**SET TASK:** Please take the entries below from the first line through the line containing "tagit(sk, 'rounded black" and repeat them exactly, leaving out everything after.

★ ★ ★ ★ ★

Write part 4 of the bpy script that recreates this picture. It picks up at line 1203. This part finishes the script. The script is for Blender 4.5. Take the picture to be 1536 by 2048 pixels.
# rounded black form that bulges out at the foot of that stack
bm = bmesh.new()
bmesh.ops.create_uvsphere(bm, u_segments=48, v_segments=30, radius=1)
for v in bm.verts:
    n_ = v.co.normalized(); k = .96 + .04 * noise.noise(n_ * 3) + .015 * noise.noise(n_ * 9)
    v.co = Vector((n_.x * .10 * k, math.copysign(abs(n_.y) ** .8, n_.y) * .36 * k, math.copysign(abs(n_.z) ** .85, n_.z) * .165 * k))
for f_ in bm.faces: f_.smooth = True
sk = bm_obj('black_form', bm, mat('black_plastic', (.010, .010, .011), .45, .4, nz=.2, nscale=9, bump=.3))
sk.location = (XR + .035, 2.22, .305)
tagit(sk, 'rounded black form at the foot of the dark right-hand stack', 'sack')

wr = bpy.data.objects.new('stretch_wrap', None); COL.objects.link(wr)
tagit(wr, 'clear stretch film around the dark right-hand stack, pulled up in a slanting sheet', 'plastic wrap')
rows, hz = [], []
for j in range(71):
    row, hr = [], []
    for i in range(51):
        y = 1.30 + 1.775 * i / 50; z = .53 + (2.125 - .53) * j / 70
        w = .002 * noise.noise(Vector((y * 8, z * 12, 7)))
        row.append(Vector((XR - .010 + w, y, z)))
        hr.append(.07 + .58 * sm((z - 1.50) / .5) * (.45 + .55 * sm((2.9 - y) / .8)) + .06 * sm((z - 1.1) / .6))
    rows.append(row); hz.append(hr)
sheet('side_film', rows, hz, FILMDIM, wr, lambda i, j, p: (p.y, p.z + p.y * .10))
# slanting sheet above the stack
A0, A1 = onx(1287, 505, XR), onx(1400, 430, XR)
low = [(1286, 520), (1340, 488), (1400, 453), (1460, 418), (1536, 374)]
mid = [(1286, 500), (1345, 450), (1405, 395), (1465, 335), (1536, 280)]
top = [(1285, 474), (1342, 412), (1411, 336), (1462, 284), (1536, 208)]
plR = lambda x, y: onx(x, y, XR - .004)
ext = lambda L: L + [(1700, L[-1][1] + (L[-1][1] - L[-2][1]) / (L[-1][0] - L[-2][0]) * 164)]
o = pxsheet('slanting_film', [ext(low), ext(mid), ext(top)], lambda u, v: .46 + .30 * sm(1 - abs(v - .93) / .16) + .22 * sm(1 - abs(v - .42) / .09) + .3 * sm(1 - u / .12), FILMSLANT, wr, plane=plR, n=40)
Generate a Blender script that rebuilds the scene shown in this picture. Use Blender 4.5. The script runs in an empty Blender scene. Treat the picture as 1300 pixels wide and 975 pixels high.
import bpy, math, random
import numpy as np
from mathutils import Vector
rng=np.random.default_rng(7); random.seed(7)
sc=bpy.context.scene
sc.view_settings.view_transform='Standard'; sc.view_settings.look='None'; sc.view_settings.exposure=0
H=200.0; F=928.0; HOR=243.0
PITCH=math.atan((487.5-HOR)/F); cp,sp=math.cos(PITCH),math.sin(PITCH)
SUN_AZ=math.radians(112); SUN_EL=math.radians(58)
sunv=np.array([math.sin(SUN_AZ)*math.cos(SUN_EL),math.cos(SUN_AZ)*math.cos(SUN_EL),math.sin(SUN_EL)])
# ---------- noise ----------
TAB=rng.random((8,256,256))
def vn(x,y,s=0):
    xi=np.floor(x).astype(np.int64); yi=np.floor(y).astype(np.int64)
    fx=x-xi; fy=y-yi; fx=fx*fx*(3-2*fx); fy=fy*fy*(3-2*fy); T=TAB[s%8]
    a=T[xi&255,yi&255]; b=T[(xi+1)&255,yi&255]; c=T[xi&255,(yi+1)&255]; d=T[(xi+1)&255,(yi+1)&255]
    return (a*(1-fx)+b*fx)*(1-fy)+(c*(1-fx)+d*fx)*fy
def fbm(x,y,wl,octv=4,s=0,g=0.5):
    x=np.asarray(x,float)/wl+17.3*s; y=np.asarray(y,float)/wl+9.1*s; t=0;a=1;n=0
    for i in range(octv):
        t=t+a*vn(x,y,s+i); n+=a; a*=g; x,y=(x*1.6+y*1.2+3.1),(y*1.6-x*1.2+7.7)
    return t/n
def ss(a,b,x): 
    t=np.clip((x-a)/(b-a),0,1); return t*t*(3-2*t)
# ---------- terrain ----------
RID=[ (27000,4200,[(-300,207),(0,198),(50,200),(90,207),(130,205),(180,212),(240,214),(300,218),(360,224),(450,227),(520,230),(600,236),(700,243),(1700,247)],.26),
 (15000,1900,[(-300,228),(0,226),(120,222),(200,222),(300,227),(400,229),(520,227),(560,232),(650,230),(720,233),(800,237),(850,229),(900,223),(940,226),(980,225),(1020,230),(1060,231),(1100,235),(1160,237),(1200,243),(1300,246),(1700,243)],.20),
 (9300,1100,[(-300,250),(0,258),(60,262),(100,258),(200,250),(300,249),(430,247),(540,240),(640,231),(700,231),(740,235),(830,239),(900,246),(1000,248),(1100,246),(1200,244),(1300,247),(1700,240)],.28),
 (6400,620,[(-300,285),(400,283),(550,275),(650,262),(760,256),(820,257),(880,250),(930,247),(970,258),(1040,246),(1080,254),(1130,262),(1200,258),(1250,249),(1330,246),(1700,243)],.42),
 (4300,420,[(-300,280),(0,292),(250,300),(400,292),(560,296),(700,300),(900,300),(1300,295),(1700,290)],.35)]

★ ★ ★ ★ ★

**TASK ANSWER:**
Write part 4 of the bpy script that recreates this picture. It picks up at line 1203. This part finishes the script. The script is for Blender 4.5. Take the picture to be 1536 by 2048 pixels.
# rounded black form that bulges out at the foot of that stack
bm = bmesh.new()
bmesh.ops.create_uvsphere(bm, u_segments=48, v_segments=30, radius=1)
for v in bm.verts:
    n_ = v.co.normalized(); k = .96 + .04 * noise.noise(n_ * 3) + .015 * noise.noise(n_ * 9)
    v.co = Vector((n_.x * .10 * k, math.copysign(abs(n_.y) ** .8, n_.y) * .36 * k, math.copysign(abs(n_.z) ** .85, n_.z) * .165 * k))
for f_ in bm.faces: f_.smooth = True
sk = bm_obj('black_form', bm, mat('black_plastic', (.010, .010, .011), .45, .4, nz=.2, nscale=9, bump=.3))
sk.location = (XR + .035, 2.22, .305)
tagit(sk, 'rounded black form at the foot of the dark right-hand stack', 'sack')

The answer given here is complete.